Moreover, we can use them in any combination we like. For example, if we want reader and state, but not error or writer, then our type signatures become f Unit s r Void a / F[Unit, S, R, Nothing, A]. This is the type of effects that provide state management and context, but don’t provide persistent logging or recoverable errors.

Provided we’re willing to pay the cost of extra type parameters, we can have modular effects (introducing and eliminating them dynamically) without sacrificing on polymorphism, all without any performance or heap overhead beyond the base effect.

This is as close as we come to having our cake and eating it too.


Monad transformers rely on vertical composition to achieve modularity of effects. While they provide us the ability to dynamically introduce and eliminate effects (such as recoverable errors), they introduce massive overhead that renders the technique impractical for most applications.

Fortunately, we can take all standard effects in functional programming, and rotate them from vertical to horizontal.
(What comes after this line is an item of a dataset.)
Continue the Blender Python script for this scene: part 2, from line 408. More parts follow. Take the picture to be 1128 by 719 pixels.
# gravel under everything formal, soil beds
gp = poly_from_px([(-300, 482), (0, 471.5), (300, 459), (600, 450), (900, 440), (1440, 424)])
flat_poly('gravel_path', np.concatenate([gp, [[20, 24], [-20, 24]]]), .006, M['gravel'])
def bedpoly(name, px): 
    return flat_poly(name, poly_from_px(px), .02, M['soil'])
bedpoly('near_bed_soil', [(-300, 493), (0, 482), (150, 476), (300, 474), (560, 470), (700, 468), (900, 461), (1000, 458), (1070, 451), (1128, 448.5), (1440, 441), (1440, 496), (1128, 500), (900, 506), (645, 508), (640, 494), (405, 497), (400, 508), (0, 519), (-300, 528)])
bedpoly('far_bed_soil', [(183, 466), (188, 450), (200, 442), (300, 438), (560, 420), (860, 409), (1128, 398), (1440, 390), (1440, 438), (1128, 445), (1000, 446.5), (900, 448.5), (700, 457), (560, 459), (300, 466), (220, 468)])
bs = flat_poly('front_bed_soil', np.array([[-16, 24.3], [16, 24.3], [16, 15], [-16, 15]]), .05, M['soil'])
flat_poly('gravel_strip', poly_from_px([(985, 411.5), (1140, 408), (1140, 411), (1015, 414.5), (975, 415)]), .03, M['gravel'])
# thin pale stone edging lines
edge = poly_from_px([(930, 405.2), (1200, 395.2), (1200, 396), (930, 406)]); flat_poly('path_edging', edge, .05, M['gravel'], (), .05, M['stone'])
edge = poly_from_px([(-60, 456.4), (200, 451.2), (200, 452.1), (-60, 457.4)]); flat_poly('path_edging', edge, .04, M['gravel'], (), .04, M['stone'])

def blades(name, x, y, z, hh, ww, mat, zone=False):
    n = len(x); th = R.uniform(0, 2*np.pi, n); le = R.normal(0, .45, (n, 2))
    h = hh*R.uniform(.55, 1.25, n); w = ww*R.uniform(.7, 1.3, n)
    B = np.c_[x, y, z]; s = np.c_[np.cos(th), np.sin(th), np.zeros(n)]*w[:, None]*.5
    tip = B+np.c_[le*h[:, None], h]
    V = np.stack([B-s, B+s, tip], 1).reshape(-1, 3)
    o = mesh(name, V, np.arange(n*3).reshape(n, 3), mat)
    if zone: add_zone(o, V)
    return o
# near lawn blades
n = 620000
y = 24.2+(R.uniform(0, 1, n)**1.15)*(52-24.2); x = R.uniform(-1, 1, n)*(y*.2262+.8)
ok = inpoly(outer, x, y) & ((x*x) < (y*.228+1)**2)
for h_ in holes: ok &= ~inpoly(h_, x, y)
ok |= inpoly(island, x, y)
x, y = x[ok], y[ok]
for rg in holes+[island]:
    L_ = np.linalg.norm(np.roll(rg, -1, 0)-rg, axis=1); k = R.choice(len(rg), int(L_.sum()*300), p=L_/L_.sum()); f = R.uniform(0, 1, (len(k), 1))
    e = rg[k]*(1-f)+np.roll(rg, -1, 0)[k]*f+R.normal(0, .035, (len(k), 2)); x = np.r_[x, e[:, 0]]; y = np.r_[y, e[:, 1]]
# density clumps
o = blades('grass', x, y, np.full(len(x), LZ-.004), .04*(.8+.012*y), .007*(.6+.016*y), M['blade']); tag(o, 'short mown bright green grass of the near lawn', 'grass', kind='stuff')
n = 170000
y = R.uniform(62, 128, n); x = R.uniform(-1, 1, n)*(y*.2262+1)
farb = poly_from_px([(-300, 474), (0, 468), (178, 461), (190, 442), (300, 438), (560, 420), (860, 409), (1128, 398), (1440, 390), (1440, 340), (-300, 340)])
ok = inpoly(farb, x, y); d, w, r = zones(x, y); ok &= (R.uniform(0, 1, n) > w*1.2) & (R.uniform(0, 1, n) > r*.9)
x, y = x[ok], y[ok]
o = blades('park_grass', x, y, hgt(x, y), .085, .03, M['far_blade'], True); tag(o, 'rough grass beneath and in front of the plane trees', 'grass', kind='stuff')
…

The technique involves adding new type parameters, baking the features of the effect into the base data type, and based on whether the effect is covariant, contravariant, or invariant, using the appropriate type to indicate the absence of the effect.

The technique of effect rotation lets us have modular effects without runtime overhead, all for the cost of a few extra characters in our type signatures.

Now as Michael Snoyman and others have discovered, not all functional programming effects are equal. Even if you need writer, state, reader, and recoverable errors, that doesn’t mean you need 5 type parameters, because some of these effects are powerful enough to express the others.

In a later post, I’ll discuss a minimum basis to provide all standard effects in functional programming.